Written request:
Go over the entries below line by line, copying each one that contains the word "Blender".

Provided records:
☆ ☆ ☆

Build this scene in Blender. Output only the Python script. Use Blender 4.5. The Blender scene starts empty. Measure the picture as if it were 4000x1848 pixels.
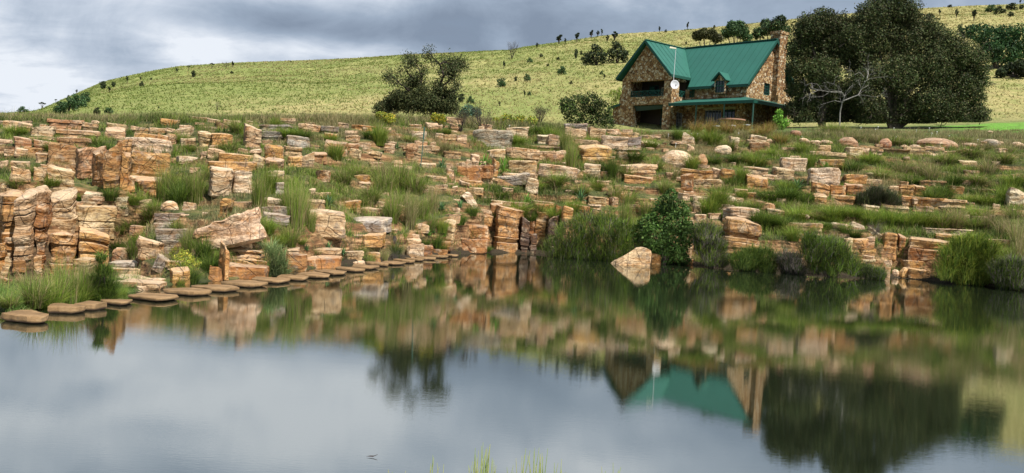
import bpy, math, random
import numpy as np
from mathutils import Vector, Matrix
random.seed(5); RNG = np.random.default_rng(7)
SC = bpy.context.scene; COL = SC.collection
# ------------------------------------------------------------------ camera
FPX = 3600.0; ROLL = math.radians(3.3); PIT = math.atan(176/FPX)
cF = np.array([0, math.cos(PIT), -math.sin(PIT)]); cU0 = np.array([0, math.sin(PIT), math.cos(PIT)]); cX = np.array([1., 0, 0])
cR = math.cos(ROLL)*cX + math.sin(ROLL)*cU0; cU = math.cos(ROLL)*cU0 - math.sin(ROLL)*cX; cO = np.array([0, 0, 2.5])
cam = bpy.data.cameras.new('camera'); co = bpy.data.objects.new('camera', cam); COL.objects.link(co)
co.matrix_world = Matrix(((cR[0], cU[0], -cF[0], 0), (cR[1], cU[1], -cF[1], 0), (cR[2], cU[2], -cF[2], 2.5), (0, 0, 0, 1)))
cam.sensor_width = 36; cam.lens = FPX/4000*36; cam.clip_start = .1; cam.clip_end = 5000; SC.camera = co
# ------------------------------------------------------------------ light and sky
SUN = Vector((.36, -.46, .90)).normalized()
sun = bpy.data.lights.new('sun', 'SUN'); sun.energy = 5.0; sun.angle = math.radians(.5); sun.color = (1, .94, .85)
so = bpy.data.objects.new('sun', sun); COL.objects.link(so); so.rotation_euler = SUN.to_track_quat('Z', 'Y').to_euler()
SC.view_settings.view_transform = 'Standard'; SC.view_settings.look = 'None'; SC.view_settings.gamma = 1
SC.view_settings.exposure = 0.6
W = bpy.data.worlds.new('World'); SC.world = W; W.use_nodes = True
nt = W.node_tree; nt.nodes.clear()
class G:
    """tiny node helper"""
    def __init__(s, t): s.t = t
    def n(s, ty, **k):
        x = s.t.nodes.new(ty)
        for a, b in k.items(): setattr(x, a, b)
        return x
    def put(s, sock, v):
        if hasattr(v, 'is_linked') or hasattr(v, 'links'): s.t.links.new(v, sock)
        else:
            if hasattr(sock, 'default_value'):
                if isinstance(v, (tuple, list)) and len(v) == 3 and sock.type == 'RGBA': v = (*v, 1)
                sock.default_value = v
    def math(s, op, a, b=0., c=0., clamp=False):
        x = s.n('ShaderNodeMath', operation=op, use_clamp=clamp); s.put(x.inputs[0], a); s.put(x.inputs[1], b); s.put(x.inputs[2], c); return x.outputs[0]
    def mix(s, f, a, b, mode='MIX'):
        x = s.n('ShaderNodeMix', data_type='RGBA', blend_type=mode); s.put(x.inputs[0], f); s.put(x.inputs[6], a); s.put(x.inputs[7], b); return x.outputs[2]
    def noise(s, vec, scale, detail=4, rough=.55, dist=0.):
        x = s.n('ShaderNodeTexNoise'); s.put(x.inputs['Vector'], vec); x.inputs['Scale'].default_value = scale; x.inputs['Detail'].default_value = detail
        x.inputs['Roughness'].default_value = rough; x.inputs['Distortion'].default_value = dist; return x
    def ramp(s, f, *st):
        x = s.n('ShaderNodeValToRGB'); s.put(x.inputs[0], f); r = x.color_ramp
        while len(r.elements) < len(st): r.elements.new(.5)
        for e, (p, c) in zip(r.elements, st): e.position = p; e.color = (*c, 1) if len(c) == 3 else c
        return x.outputs[0]
    def rng(s, v, a, b, c=0., d=1., smooth=False):
        x = s.n('ShaderNodeMapRange'); x.interpolation_type = 'SMOOTHSTEP' if smooth else 'LINEAR'; s.put(x.inputs[0], v)
        for i, q in enumerate((a, b, c, d)): x.inputs[i+1].default_value = q
        return x.outputs[0]
    def mapv(s, vec, sc=(1, 1, 1), loc=(0, 0, 0), rot=(0, 0, 0)):
        x = s.n('ShaderNodeMapping'); s.put(x.inputs[0], vec); x.inputs['Scale'].default_value = sc; x.inputs['Location'].default_value = loc; x.inputs['Rotation'].default_value = rot; return x.outputs[0]
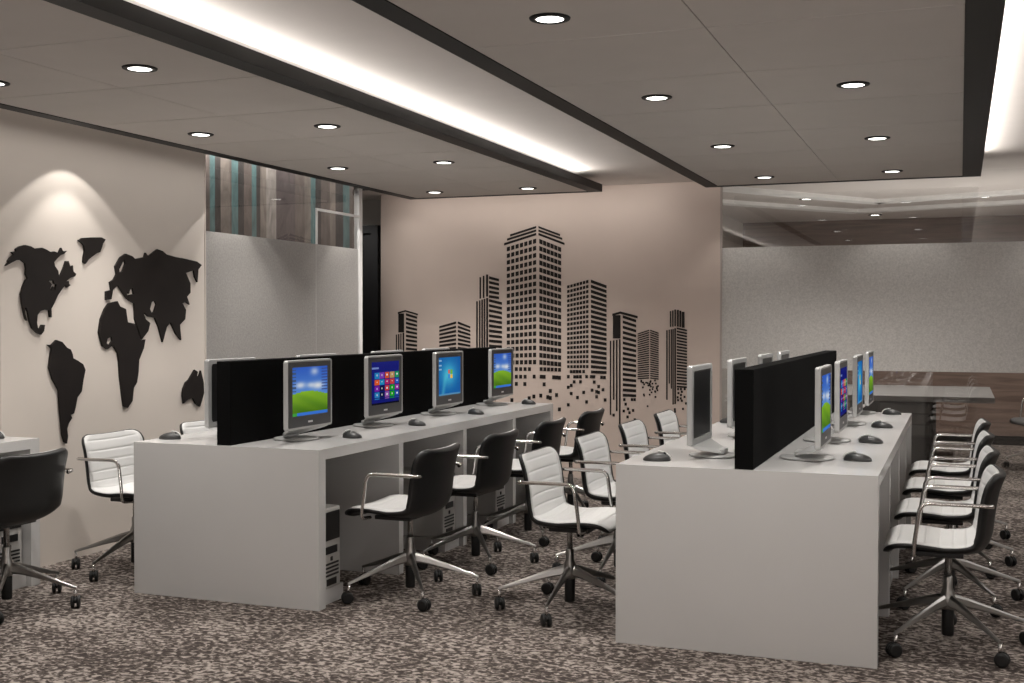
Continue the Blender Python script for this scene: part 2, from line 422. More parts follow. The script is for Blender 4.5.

☆ ☆ ☆

Result of the task:
Build this scene in Blender. Output only the Python script. Use Blender 4.5. The Blender scene starts empty. Measure the picture as if it were 4000x1848 pixels.
Continue the Blender Python script for this scene: part 2, from line 422. More parts follow. The script is for Blender 4.5.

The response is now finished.